- Sprzeciwiamy się cenzurze w mediach społecznościowych - zapowiedział Donald Trump podczas wiecu w Wirginii Zachodniej. Prezydent USA odniósł się w ten sposób do decyzji gigantów technologicznych – m.in. Facebooka, Apple, Google, czy Spotify – które usunęły na początku sierpnia ze swoich serwisów konta wspierającego Trumpa zwolennika teorii spiskowych publicysty Alexa Jonesa.

- Nie możemy wybierać jednej osoby i stwierdzić: nie podoba mi się, co on mówi, więc wylatuje – rozwinął prezydent USA. - Wolę mieć fałszywe media jak CNN, wolę mieć fałszywe media niż zamykać usta ludziom, nieważne, liberałom czy socjalistom – stwierdził Donald Trump.
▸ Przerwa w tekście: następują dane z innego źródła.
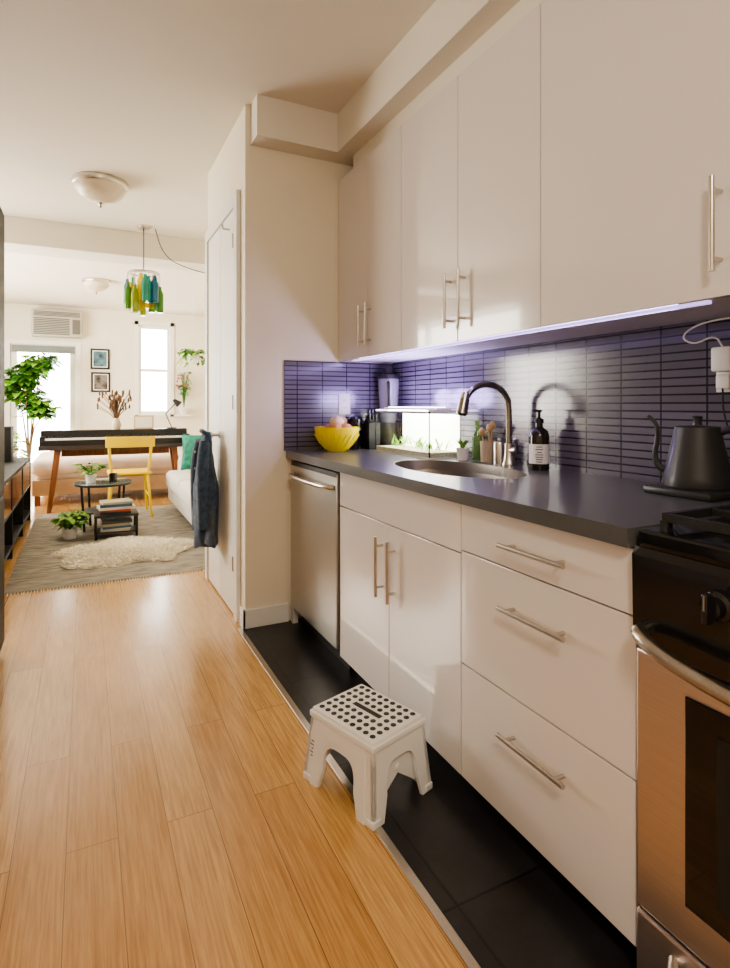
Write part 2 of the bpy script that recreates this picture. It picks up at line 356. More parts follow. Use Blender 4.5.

- Musimy żyć z fałszywymi mediami, przyznaję to z przykrością, nie mamy jednak wyboru, nie ma innego wyjścia. Nie możemy pozwolić na cenzurę, ponieważ role mogę się kiedyś odwrócić. My wierzymy w prawo Amerykanów do wyrażania swojej opinii – zadeklarował prezydent USA.